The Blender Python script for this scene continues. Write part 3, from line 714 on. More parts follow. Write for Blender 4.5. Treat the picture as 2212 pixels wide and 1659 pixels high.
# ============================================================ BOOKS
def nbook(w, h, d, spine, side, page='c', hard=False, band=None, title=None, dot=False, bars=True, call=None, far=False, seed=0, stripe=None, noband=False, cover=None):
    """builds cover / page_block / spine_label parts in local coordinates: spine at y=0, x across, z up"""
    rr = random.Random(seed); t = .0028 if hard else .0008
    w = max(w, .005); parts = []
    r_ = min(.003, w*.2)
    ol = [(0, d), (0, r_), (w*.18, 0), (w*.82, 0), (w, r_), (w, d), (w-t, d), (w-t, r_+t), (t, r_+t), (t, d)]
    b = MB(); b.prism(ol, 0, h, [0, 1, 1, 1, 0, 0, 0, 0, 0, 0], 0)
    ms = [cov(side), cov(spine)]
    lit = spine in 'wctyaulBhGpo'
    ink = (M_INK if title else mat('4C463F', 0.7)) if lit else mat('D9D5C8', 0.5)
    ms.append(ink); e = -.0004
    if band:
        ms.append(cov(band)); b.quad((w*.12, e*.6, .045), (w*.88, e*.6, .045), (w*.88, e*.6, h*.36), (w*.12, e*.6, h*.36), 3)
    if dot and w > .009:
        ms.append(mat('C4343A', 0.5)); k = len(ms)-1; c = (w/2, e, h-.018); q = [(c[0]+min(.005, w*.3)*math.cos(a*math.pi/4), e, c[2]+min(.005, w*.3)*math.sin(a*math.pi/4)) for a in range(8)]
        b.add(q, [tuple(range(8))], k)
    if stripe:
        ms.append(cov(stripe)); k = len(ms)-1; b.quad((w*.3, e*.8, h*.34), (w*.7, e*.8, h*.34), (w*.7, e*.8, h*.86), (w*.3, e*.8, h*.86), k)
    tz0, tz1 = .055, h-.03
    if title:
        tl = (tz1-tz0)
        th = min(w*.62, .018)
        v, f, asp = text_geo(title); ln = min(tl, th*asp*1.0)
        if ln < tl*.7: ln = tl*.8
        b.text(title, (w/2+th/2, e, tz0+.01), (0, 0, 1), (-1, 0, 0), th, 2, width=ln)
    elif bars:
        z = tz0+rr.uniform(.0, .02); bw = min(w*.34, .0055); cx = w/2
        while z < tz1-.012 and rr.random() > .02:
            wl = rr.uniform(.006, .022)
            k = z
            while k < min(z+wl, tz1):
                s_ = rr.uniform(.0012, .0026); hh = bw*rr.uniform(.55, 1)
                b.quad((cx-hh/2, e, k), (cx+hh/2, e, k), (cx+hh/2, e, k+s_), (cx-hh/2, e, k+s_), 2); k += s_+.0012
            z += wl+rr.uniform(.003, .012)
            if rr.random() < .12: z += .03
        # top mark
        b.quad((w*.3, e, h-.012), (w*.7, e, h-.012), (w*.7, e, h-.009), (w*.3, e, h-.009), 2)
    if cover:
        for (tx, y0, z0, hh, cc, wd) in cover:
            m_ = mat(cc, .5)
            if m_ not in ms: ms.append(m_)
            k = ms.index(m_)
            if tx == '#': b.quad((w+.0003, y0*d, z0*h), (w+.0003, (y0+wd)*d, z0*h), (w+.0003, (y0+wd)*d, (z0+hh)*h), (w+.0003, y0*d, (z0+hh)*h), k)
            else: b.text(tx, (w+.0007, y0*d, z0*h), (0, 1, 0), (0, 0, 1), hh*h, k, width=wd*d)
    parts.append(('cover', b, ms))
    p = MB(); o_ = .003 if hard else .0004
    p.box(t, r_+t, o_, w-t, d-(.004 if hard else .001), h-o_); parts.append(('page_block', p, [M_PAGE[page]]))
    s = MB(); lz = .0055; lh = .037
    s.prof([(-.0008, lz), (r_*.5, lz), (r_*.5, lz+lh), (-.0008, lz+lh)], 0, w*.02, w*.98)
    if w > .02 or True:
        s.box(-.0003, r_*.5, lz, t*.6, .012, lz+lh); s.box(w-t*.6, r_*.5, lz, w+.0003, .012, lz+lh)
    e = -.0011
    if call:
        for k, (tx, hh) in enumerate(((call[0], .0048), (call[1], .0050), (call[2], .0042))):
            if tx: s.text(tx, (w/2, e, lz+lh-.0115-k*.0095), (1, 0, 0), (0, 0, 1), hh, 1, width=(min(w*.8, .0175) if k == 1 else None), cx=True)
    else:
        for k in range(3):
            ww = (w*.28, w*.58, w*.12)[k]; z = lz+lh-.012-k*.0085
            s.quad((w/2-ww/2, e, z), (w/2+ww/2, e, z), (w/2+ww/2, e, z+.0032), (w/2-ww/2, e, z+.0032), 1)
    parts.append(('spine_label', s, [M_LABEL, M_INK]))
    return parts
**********
• Task objective:
Your task is to transcribe the listing above in full, exactly as given.

• Written response:
The Blender Python script for this scene continues. Write part 3, from line 714 on. More parts follow. Write for Blender 4.5. Treat the picture as 2212 pixels wide and 1659 pixels high.
# ============================================================ BOOKS
def nbook(w, h, d, spine, side, page='c', hard=False, band=None, title=None, dot=False, bars=True, call=None, far=False, seed=0, stripe=None, noband=False, cover=None):
    """builds cover / page_block / spine_label parts in local coordinates: spine at y=0, x across, z up"""
    rr = random.Random(seed); t = .0028 if hard else .0008
    w = max(w, .005); parts = []
    r_ = min(.003, w*.2)
    ol = [(0, d), (0, r_), (w*.18, 0), (w*.82, 0), (w, r_), (w, d), (w-t, d), (w-t, r_+t), (t, r_+t), (t, d)]
    b = MB(); b.prism(ol, 0, h, [0, 1, 1, 1, 0, 0, 0, 0, 0, 0], 0)
    ms = [cov(side), cov(spine)]
    lit = spine in 'wctyaulBhGpo'
    ink = (M_INK if title else mat('4C463F', 0.7)) if lit else mat('D9D5C8', 0.5)
    ms.append(ink); e = -.0004
    if band:
        ms.append(cov(band)); b.quad((w*.12, e*.6, .045), (w*.88, e*.6, .045), (w*.88, e*.6, h*.36), (w*.12, e*.6, h*.36), 3)
    if dot and w > .009:
        ms.append(mat('C4343A', 0.5)); k = len(ms)-1; c = (w/2, e, h-.018); q = [(c[0]+min(.005, w*.3)*math.cos(a*math.pi/4), e, c[2]+min(.005, w*.3)*math.sin(a*math.pi/4)) for a in range(8)]
        b.add(q, [tuple(range(8))], k)
    if stripe:
        ms.append(cov(stripe)); k = len(ms)-1; b.quad((w*.3, e*.8, h*.34), (w*.7, e*.8, h*.34), (w*.7, e*.8, h*.86), (w*.3, e*.8, h*.86), k)
    tz0, tz1 = .055, h-.03
    if title:
        tl = (tz1-tz0)
        th = min(w*.62, .018)
        v, f, asp = text_geo(title); ln = min(tl, th*asp*1.0)
        if ln < tl*.7: ln = tl*.8
        b.text(title, (w/2+th/2, e, tz0+.01), (0, 0, 1), (-1, 0, 0), th, 2, width=ln)
    elif bars:
        z = tz0+rr.uniform(.0, .02); bw = min(w*.34, .0055); cx = w/2
        while z < tz1-.012 and rr.random() > .02:
            wl = rr.uniform(.006, .022)
            k = z
            while k < min(z+wl, tz1):
                s_ = rr.uniform(.0012, .0026); hh = bw*rr.uniform(.55, 1)
                b.quad((cx-hh/2, e, k), (cx+hh/2, e, k), (cx+hh/2, e, k+s_), (cx-hh/2, e, k+s_), 2); k += s_+.0012
            z += wl+rr.uniform(.003, .012)
            if rr.random() < .12: z += .03
        # top mark
        b.quad((w*.3, e, h-.012), (w*.7, e, h-.012), (w*.7, e, h-.009), (w*.3, e, h-.009), 2)
    if cover:
        for (tx, y0, z0, hh, cc, wd) in cover:
            m_ = mat(cc, .5)
            if m_ not in ms: ms.append(m_)
            k = ms.index(m_)
            if tx == '#': b.quad((w+.0003, y0*d, z0*h), (w+.0003, (y0+wd)*d, z0*h), (w+.0003, (y0+wd)*d, (z0+hh)*h), (w+.0003, y0*d, (z0+hh)*h), k)
            else: b.text(tx, (w+.0007, y0*d, z0*h), (0, 1, 0), (0, 0, 1), hh*h, k, width=wd*d)
    parts.append(('cover', b, ms))
    p = MB(); o_ = .003 if hard else .0004
    p.box(t, r_+t, o_, w-t, d-(.004 if hard else .001), h-o_); parts.append(('page_block', p, [M_PAGE[page]]))
    s = MB(); lz = .0055; lh = .037
    s.prof([(-.0008, lz), (r_*.5, lz), (r_*.5, lz+lh), (-.0008, lz+lh)], 0, w*.02, w*.98)
    if w > .02 or True:
        s.box(-.0003, r_*.5, lz, t*.6, .012, lz+lh); s.box(w-t*.6, r_*.5, lz, w+.0003, .012, lz+lh)
    e = -.0011
    if call:
        for k, (tx, hh) in enumerate(((call[0], .0048), (call[1], .0050), (call[2], .0042))):
            if tx: s.text(tx, (w/2, e, lz+lh-.0115-k*.0095), (1, 0, 0), (0, 0, 1), hh, 1, width=(min(w*.8, .0175) if k == 1 else None), cx=True)
    else:
        for k in range(3):
            ww = (w*.28, w*.58, w*.12)[k]; z = lz+lh-.012-k*.0085
            s.quad((w/2-ww/2, e, z), (w/2+ww/2, e, z), (w/2+ww/2, e, z+.0032), (w/2-ww/2, e, z+.0032), 1)
    parts.append(('spine_label', s, [M_LABEL, M_INK]))
    return parts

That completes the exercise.